Chasing Down What I Desire

That title is funny to me because it’s a lyric in a song I wrote.

It’s a little less funny to me because I’ve begun getting a little more real about my Desires.

Danielle LaPorte suggests that we take stock of how we want to feel, and to place those feelings that we seek at the center of our choices and actions. Any goal we might have, or achievement we seek, is really a quest for a feeling we believe, or hope, or just faintly think, might come along with the attainment of that goal or achievement.

If we think getting a promotion will make us happy, we’ll run ourselves ragged in pursuit of that promotion. However, if happiness is the real goal, and we find that painting makes us happy, then the promotion is really rather irrelevant insofar as happiness is concerned.

Brilhante!

Since becoming hip to this theory, I’ve been jotting down how I want to feel in various areas of my Life, as well as in general.
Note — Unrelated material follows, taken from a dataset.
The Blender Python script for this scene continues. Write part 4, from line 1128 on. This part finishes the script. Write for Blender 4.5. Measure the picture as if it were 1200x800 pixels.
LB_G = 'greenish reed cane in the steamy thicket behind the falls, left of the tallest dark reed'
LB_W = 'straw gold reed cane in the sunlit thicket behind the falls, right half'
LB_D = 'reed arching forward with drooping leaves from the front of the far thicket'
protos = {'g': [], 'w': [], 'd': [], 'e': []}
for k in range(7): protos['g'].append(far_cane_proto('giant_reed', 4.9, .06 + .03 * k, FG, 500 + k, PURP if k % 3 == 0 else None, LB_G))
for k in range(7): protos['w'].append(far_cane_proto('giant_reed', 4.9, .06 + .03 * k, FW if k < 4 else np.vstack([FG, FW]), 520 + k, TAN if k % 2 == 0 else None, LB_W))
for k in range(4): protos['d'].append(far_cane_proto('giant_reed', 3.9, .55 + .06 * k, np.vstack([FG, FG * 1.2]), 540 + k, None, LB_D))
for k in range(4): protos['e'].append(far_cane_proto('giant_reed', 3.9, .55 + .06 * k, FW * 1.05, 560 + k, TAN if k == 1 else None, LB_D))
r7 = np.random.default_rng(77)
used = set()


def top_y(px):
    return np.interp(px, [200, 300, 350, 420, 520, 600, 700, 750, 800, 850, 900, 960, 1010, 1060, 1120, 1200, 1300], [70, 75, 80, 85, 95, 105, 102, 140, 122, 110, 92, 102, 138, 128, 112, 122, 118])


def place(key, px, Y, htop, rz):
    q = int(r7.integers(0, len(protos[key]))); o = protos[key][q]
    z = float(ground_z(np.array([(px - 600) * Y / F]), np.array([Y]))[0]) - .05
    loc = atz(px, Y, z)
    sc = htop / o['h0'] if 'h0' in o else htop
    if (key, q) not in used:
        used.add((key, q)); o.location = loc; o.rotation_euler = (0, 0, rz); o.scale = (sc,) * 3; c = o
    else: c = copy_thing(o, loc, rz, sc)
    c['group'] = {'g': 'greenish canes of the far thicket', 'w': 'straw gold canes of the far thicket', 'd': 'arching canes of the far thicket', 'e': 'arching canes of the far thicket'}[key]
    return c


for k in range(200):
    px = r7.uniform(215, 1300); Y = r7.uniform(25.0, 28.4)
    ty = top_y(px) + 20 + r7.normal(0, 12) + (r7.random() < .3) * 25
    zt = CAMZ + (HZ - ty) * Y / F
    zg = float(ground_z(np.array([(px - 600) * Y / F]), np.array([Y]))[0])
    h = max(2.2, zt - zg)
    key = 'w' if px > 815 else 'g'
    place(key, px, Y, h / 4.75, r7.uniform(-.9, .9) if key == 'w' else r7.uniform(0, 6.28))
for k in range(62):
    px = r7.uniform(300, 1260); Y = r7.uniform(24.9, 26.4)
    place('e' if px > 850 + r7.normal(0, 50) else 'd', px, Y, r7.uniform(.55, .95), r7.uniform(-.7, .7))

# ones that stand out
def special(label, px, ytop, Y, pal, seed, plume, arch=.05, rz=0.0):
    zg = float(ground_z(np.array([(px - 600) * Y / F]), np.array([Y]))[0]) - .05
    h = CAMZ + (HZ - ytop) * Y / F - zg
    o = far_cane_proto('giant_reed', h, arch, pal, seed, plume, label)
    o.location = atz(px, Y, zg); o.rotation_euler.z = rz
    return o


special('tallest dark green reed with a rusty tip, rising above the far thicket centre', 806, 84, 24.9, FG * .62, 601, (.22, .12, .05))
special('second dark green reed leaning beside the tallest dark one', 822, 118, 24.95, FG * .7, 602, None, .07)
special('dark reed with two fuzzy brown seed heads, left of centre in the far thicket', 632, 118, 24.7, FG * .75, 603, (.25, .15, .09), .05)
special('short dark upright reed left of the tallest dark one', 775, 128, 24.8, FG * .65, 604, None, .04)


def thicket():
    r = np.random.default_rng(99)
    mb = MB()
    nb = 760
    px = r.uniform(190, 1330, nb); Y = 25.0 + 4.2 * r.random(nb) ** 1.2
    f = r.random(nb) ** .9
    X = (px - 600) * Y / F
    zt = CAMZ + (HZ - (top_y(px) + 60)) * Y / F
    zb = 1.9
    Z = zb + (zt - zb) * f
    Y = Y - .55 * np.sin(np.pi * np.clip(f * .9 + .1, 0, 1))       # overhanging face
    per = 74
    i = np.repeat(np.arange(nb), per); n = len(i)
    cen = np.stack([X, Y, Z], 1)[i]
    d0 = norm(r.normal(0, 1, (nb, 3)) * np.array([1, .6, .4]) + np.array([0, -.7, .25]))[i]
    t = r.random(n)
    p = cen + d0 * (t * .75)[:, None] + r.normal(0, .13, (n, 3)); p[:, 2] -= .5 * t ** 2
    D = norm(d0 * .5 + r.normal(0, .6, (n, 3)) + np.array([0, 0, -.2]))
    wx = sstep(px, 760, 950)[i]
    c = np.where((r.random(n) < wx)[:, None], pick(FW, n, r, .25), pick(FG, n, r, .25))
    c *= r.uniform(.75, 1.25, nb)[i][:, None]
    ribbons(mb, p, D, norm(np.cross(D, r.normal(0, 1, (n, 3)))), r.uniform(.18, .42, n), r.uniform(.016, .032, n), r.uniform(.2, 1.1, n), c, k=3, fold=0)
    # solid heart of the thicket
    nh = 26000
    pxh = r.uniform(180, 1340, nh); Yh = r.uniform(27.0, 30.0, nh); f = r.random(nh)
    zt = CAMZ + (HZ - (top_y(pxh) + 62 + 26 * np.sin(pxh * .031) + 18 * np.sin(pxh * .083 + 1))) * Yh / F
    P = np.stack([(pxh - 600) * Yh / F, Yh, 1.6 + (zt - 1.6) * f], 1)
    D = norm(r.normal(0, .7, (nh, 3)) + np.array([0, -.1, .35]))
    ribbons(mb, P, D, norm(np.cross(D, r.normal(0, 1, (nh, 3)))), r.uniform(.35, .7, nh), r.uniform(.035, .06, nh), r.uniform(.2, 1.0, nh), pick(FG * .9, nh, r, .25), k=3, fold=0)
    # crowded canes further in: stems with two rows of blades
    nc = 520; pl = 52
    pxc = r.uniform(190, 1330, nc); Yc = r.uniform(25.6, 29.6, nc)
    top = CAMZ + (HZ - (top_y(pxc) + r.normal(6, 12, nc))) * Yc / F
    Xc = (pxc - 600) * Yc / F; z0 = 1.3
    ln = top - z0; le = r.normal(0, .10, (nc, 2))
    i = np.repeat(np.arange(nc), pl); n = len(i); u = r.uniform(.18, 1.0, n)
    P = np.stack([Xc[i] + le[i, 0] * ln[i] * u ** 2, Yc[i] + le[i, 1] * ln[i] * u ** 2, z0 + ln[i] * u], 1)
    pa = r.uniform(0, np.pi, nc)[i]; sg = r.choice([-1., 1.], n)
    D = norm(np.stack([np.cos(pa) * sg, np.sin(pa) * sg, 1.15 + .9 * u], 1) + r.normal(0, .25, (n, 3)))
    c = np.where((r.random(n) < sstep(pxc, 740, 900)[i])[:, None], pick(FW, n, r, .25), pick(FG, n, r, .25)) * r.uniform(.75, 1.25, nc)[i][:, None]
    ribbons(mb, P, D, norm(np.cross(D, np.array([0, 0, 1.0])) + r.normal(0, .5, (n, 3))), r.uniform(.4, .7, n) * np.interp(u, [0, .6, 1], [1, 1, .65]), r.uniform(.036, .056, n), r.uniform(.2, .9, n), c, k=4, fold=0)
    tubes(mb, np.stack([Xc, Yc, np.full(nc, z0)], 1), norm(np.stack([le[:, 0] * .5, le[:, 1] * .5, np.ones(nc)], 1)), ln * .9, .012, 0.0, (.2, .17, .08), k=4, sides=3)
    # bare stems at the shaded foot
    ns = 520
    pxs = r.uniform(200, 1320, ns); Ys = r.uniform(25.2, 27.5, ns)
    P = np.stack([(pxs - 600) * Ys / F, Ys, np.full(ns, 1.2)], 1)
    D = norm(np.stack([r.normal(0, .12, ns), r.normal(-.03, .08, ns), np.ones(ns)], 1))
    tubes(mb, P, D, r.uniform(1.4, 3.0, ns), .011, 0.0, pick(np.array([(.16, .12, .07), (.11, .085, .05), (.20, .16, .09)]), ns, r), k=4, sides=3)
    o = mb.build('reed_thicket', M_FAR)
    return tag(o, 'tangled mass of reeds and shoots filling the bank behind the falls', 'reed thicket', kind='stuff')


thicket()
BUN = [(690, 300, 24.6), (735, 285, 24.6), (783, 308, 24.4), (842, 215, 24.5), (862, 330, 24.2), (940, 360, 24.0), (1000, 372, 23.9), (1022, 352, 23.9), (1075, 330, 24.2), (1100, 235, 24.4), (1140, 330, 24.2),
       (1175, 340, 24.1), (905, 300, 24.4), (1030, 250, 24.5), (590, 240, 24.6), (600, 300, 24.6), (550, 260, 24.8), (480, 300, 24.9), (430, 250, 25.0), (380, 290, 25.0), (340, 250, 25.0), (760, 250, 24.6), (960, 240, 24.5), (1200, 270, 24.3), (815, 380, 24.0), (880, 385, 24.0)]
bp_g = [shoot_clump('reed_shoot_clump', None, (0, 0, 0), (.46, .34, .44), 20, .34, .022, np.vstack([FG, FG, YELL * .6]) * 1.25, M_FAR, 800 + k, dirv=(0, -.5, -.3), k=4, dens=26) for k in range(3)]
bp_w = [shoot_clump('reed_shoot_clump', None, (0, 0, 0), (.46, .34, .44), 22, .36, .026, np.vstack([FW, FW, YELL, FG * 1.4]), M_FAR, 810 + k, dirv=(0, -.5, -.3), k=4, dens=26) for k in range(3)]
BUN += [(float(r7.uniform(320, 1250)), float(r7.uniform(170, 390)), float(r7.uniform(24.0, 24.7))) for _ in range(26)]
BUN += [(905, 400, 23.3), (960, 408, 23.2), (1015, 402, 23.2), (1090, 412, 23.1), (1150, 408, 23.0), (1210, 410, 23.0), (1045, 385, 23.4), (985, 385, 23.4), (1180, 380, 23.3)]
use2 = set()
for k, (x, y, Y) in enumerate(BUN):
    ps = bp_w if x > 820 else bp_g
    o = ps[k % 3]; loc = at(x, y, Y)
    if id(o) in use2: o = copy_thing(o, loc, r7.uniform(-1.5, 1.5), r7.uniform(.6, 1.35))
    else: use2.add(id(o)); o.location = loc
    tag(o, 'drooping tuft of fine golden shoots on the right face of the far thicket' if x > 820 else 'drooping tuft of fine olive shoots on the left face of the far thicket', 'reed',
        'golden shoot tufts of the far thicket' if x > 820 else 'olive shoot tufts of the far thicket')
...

The very first list I drafted up was pretty lengthy, but also fairly thorough.

I decided to try making another list, this time with the intention of keeping it very small. Come up with just four, was the plan.

What I noticed with the very first two entries, was that the feelings I wrote down were dependent on other people.

Uh Oh.

It was interesting food for thought, and a perfect appetizer.

I think that with more context, with the benefit of aiming these feelings/goals at a specific avenue of experience, this might be less problematic, but generally, allowing internal states to be dependent on external factors is not a particularly good idea, and may well run completely against the premise of this brilliant theory of desire.

Yet, I find it somewhat obvious too, that those feelings I am allegedly pursuing would involve others. The Truth is, for the most part, when I am alone I feel very at ease and peaceful. In moments of solitude I am typically quite content and find nothing lacking. There is no real desire.

I’ve known this about myself for as long as I can recall, that I am absolutely an Introversion specimen to behold, but I am paradoxically fascinated by, drawn toward, and enamored with other people.

I suppose what this process has demonstrated to me is that the issue is one of Balance.

If I were perpetually isolated from people I would probably have half of my deepest desires completely fulfilled!

However, the other half would be completely missing!

I’ve only just begun to explore LaPorte’s ideas and methods, so I’m sure some of what I am fumbling through right here before your eyes will be sorted out and straightened up, but I am already being granted the luxury of deeper understanding of myself, and that feels pretty good!